以前↓で紹介させてもらった「透明書店」が本日21日、東京都・蔵前にオープンします。

「営業時間帯は店員1人とAIで接客する」サラッと書かれていますが、なかなかの衝撃です。先日スタートした山下書店・世田谷店の「夜間無人営業」にも驚きましたが、あちらは完全セルフ&キャッシュレス。AIの対応となるとまた話が変わってきます。

「透明書店」では、いま話題のChatGPTが副店長という位置付けらしいです。名前は「くらげ」で、質問を画面のマイクに向かって話すと(キーボードで打ち込むことも可)蓄積したデータをもとに回答してくれるとか。

ということは、私たちが来店して多種多様な本を買えば買うほど「くらげ」の知識の幅が広がり、話す内容の説得力や有効性も増していくはず。育成ゲームみたいで興味深いです。

AIによる接客が軌道に乗れば、慢性的な人手不足に苦しむ本屋は助かります。「職を失うのでは」という不安もゼロではないですが、前から書いているように書店員の仕事は多岐に渡っています。主な接客に加えて売れ筋や人気作家の新刊発注までAIに任せても、直ちに人間は要らないとはならない。

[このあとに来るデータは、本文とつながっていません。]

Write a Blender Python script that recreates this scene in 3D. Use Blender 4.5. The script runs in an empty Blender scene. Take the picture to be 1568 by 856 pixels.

たとえば朝の開梱、棚への品出し&返品する本の抜き取り、配送の荷物作り、ラッピング、客注処理、電話対応、備品発注など。まだまだAIには難しいでしょう。棚差しの選書も同様です。

「売れた」というデータではなく、己の読書体験から生じた「お客さんに紹介したい」という熱が根拠で選ばれた本たち。それらがあちこちの棚で定期的に売れ、補充されるレギュラーになっている。この既成事実でリアル書店員の意義を訴えているつもりです。

と言いつつ、やっぱり危機感もなくはない。仕事があるのですぐには行けませんが、休みの日に様子を見てきます。「ビジネス書を中心に3千冊」という品揃えも気になるところ。皆さまもぜひ。